Package: debian-installer, grub-installer
Severity: serious

This is a fake bug to document a particularly bad scenario caused by #650819 for users and ease finding it.

When the installer installs a Linux image of a different flavour than the flavour it uses, the GRUB installed does not offer booting other operating systems. For example, if installing Debian wheezy i386 on a PC that came with Windows 7, Windows 7 will not be bootable using a GRUB entry if the Linux flavour installed is 686-pae. However, when debian-installer asks whether GRUB should be installed, the list of operating systems detected is fine, so the user has no idea he's going to "lose" other operating systems. A rare exception to that is if os-prober is not installed to the target system.

This bug obviously does not affect squeeze.

If you hit this bug, your other operating systems are still there.
All you need to do to recover them is to boot Debian and run the update-grub command, as the root user (assuming your Debian install succeeeds to boot...) You should then see other operating systems in GRUB when you reboot.


Although fixing #650819 will get rid of this issue, grub-installer could do better to avoid this deceptive scenario. As explained in #650819, grub-installer typically calls os-prober twice, once to ask if all other OS-es were detected, and once to actually generate grub.cfg. Instead, if os-prober was called once to generate grub.cfg (by moving update-grub before grub-install), the list of other operating systems that were detected could be presented to the user after analyzing update-grub's result.

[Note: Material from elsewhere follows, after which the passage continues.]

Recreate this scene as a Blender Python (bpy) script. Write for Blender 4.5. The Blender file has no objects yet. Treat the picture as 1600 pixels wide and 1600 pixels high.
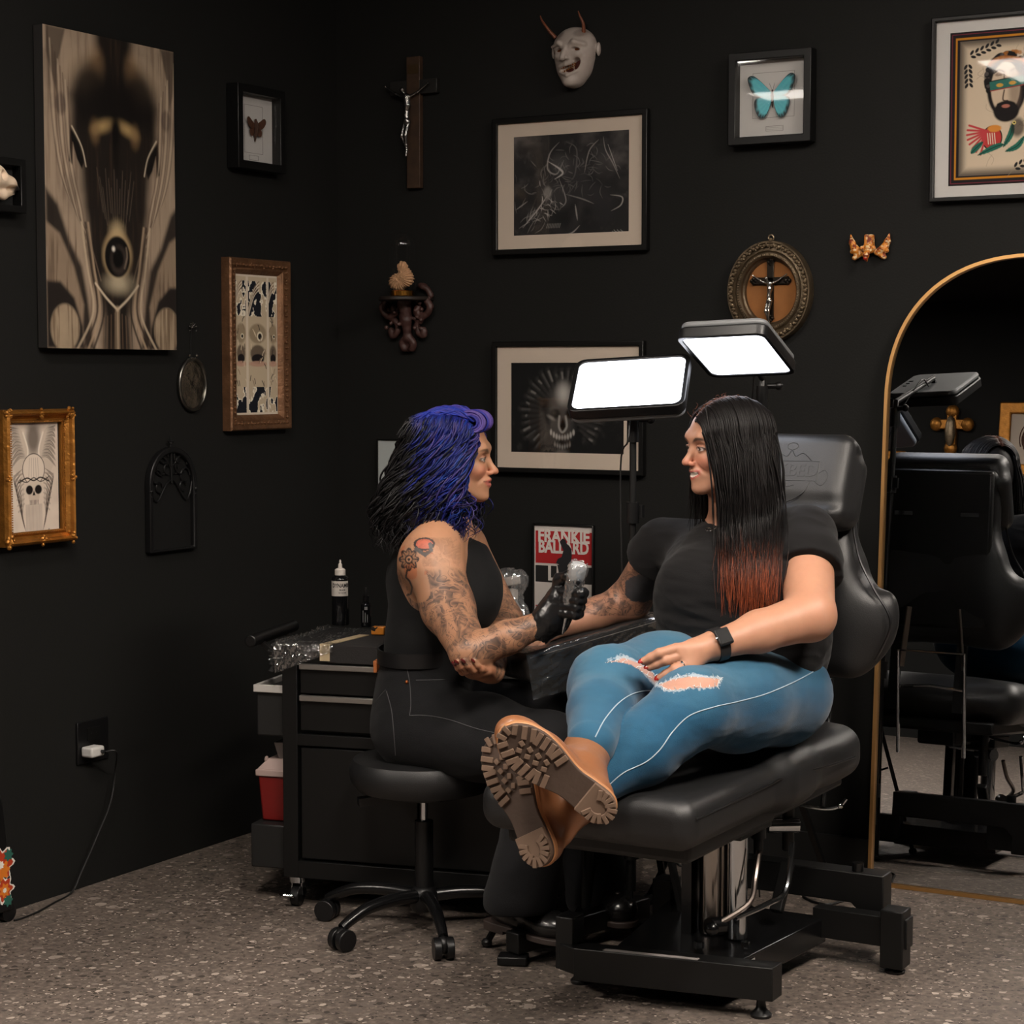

Unfortunately, I'm afraid update-grub doesn't return a list of other OS-es it detected, and parsing its generated grub.cfg may need some effort. But it would be much more reliable. Alternatively, we could at least have the 2 calls to os-prober run both in the target or outside the target (presumably inside). Or, if os-prober (deb) is installed, run both inside (and if not, keep having a single call running outside, as is currently happening).